Dear Window #5 at 10am on Thursday, 12th November 2009

Forgive me for not using your name, as I was not given it.

You are an employee of the US embassy in London. Your job is to take the form DS-156, which gives the embassy information about who is applying for a visa. You are not approving the visa -- that's handled beforehand. You are simply making sure it's dished out to the right person, and doing some perfunctory checks to make sure that person isn't a terrorist, with a form that asks subtle questions like "have you ever attended a madrassa?".

Nevertheless, you have a certain petty power. You can render the appointment invalid, forcing the applicant to re-book, a process with a 6-day waiting period, thus ruining their travel plans. It's tedious and expensive.

So today, when I handed my forms to you, I was nervous. I didn't want to have to extend my trip -- I don't have any vacation left, so I can't -- and the forms are big and scary. You could have been understanding and kind about this, but instead you chose to be a dick.

DS-156 asks for your current address. Nowhere does it say "this address must be outside of the United States". In fact, when filled out electronically the USA is in the country drop-down, which pretty clearly suggests US addresses would be valid. Since I live in the US, I put my real address in San Francisco. You took issue with this, saying it had to be in the UK. When informed that I didn't live in the UK, you rudely told me that "you have to maintain some ties to this country". Is your implication that having lived in the US for 3 years, I should be paying rent somewhere in London? Perhaps you missed the bit on my form where it mentions that I was not born in the UK, which is strange since you were so good at spotting everything else.

Your similar objections to US phone numbers for personal, work and mobile phones are similarly nonsensical. I work in the United States: that's what the last visa, which I've had for 3 years, is for. That's what this new visa is intended to allow to continue. Why would I have a non-US work telephone number? How could I?

You also objected to my answer to "how long do I intend to stay in the US" as "indefinitely". Given that my current visa can be indefinitely renewed, and that I honestly don't know how long I intend to stay in the US, this is an honest and accurate answer. Your objection here was particularly irksome given that I gave exactly that answer on my previous DS-156 form 3 years ago and it was accepted without complaint.

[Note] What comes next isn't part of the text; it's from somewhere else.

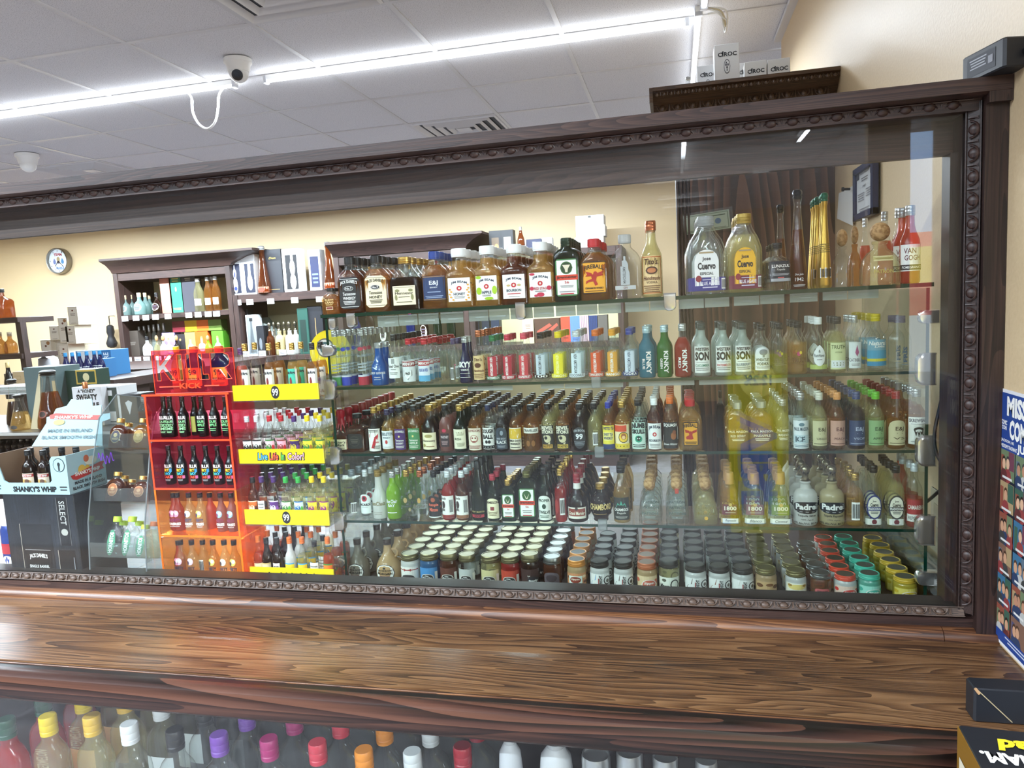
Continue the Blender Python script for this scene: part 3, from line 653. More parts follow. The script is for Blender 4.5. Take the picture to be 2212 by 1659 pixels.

Finally, you objected to my passport photograph, when you asked how long ago it was taken and I answered, again, truthfully, "January". You said "that's no good". When I asked why, you initially replied "I just don't like it". When pressed, you said that it must be within the last six months -- fair enough, this was a rule I had missed. Obviously I could have just lied: it's not like my appearance has changed drastically since January. But again, your strict adherence to a nonsensical rule stood out.

Finally, while flustered by your blizzard of objections to my form, you told me to "come back here when all that's fixed". You didn't specify whether that could be later the same day, or that my appointment had been cancelled. Instead, you said -- and this is why I'm writing this -- "you need to leave now", and then refused to answer any further questions.

I understand that you don't have the world's most fun job, and that you get bored of the same confused people making the same mistakes on the same form hundreds of times a day. I sympathize. But the correct response to this situation is not, I suggest, to imply that I should lie on immigration forms just so they meet illogical rules, nor is it to rudely leave me without clear instructions on how to complete my highly important visa application. In fact, I think refusing to answer my questions about the process constitutes a dereliction of your duties, while your rudeness and generally hostile tone of voice were merely unnecessary.

I would leave with the impression that this is merely the way the US embassy in London works, were it not that the second stage of my interview was handled quickly and professionally, with a friendly smile, as was my entire previous application process.

So congratulations. You used your minor authority to scare the shit out of a nervous man who had got a few boxes wrong on an almost totally pointless form, and wanted nothing more than to come to your country, do work they cannot find any Americans willing to do*, and pay taxes. I'm sure there's some good and noble reason you thought that was the right thing to do, but just now I can't think of it.

(To everybody else: after several hours delay, I got the visa.)


* Despite 10% unemployment, there are no Americans willing and available to do my job -- it's a legal requirement of the visa.